Scream 4
Originally published on 10/11/21 on Letterboxd
There's a palpable haze to everything in this, like a half-remembered dream. That is, of course, the central conceit of Craven's final film: that memory is made up of bits and pieces which you can't put back together because it's been shattered beyond recognition- all anyone remembers is the bits that make for good stories. Image as knife, knife as camera lens. Everything's captured on tape, but the image itself can only really act as a shallow substitute for the real thing. In tearing through guts, ribs and muscle, it hollows people out.
Much like the many corpses lying around this ghost town of a text, Craven's characters are hollowed out until they're just vessels trying to claw towards a past that they haven't learned a damn thing from. The archetypes-the reporter, the cop-they're all still here, but despite the brightness of the lights here, there's no shine anymore, exacerbated by their inability to let go of these archetypes.
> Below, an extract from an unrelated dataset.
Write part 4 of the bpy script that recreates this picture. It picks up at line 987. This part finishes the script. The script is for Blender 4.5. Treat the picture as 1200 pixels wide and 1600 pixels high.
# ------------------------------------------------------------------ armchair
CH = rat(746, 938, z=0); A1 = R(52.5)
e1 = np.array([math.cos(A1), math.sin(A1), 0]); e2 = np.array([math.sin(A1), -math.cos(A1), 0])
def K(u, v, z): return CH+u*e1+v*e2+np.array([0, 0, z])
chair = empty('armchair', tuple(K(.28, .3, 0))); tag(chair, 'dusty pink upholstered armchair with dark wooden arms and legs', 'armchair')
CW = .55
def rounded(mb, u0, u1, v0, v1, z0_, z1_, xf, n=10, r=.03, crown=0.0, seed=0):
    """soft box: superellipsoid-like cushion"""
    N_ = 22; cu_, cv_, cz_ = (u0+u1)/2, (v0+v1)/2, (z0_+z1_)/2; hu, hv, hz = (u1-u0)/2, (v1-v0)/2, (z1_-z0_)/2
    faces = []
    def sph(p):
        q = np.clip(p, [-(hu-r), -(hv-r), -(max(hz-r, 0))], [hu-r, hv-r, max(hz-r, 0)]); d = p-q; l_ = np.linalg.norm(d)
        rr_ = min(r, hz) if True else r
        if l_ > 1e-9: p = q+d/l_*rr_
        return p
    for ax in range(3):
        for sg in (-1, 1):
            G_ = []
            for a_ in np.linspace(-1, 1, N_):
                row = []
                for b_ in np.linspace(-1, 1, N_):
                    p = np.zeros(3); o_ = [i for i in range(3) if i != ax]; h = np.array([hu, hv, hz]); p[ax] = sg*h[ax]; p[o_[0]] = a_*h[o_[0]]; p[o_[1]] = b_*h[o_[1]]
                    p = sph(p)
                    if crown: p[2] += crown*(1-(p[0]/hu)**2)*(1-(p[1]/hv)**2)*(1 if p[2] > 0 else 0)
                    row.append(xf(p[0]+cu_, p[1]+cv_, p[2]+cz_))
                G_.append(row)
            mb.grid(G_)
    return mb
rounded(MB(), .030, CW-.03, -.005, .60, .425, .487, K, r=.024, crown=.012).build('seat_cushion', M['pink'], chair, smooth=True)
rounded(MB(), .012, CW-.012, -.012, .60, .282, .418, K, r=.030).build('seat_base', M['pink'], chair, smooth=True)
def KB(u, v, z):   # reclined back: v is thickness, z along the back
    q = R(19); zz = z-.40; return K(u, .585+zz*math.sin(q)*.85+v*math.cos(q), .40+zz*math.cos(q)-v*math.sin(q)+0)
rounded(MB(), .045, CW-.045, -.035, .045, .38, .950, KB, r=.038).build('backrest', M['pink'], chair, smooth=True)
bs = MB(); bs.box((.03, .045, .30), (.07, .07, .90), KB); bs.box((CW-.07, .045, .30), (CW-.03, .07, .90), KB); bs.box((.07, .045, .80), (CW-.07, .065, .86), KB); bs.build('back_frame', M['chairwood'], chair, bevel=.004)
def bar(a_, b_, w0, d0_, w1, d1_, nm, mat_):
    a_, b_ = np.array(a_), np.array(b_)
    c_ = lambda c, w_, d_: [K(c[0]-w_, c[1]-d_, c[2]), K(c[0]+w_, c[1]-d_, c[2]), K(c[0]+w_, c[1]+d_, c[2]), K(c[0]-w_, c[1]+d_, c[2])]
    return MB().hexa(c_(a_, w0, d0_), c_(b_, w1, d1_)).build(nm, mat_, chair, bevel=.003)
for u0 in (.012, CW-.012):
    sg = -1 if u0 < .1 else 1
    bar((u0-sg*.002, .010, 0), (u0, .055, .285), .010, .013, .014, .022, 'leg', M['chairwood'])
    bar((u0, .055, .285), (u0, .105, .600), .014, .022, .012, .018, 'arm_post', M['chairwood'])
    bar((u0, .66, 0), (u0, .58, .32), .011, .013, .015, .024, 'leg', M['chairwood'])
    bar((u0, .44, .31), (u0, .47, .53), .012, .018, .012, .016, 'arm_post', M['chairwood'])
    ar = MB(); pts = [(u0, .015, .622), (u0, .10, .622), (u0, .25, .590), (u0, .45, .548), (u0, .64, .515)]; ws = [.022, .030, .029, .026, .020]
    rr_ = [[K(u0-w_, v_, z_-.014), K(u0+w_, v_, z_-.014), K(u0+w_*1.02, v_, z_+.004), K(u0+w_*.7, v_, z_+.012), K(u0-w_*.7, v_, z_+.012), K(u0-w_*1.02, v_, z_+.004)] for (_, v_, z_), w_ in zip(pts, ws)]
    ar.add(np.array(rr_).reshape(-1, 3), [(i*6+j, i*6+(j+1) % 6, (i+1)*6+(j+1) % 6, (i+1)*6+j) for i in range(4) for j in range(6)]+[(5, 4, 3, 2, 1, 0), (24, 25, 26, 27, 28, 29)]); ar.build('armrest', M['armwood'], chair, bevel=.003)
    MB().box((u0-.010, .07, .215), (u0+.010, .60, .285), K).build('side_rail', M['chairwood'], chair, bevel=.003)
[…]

The only remaining archetype, that of the survivor, is robbed of their autonomy because all they are now is their story- a ghost story. In Scream 3, Craven posited that the violence of images is rooted in their origins of exploitation; here, he suggests that these images are inherently poisoned.
What renders this a particularly chilling proposition is not just that these people have lost control of the archetypes that they once fit into so cleanly, but that they've been twisted into something else entirely by the cult of the image: just people in a movie, and as the cult of the image replicates, they hollow out the guts of the very people they try to imitate.
You could ostensibly call this a warning about the way in which the image can be leveraged as a weapon, but to me, this rings truer as not a condemnation, but a reflection, because Craven isn't trying to say that this is something that needs to be stopped: he's saying it's too late.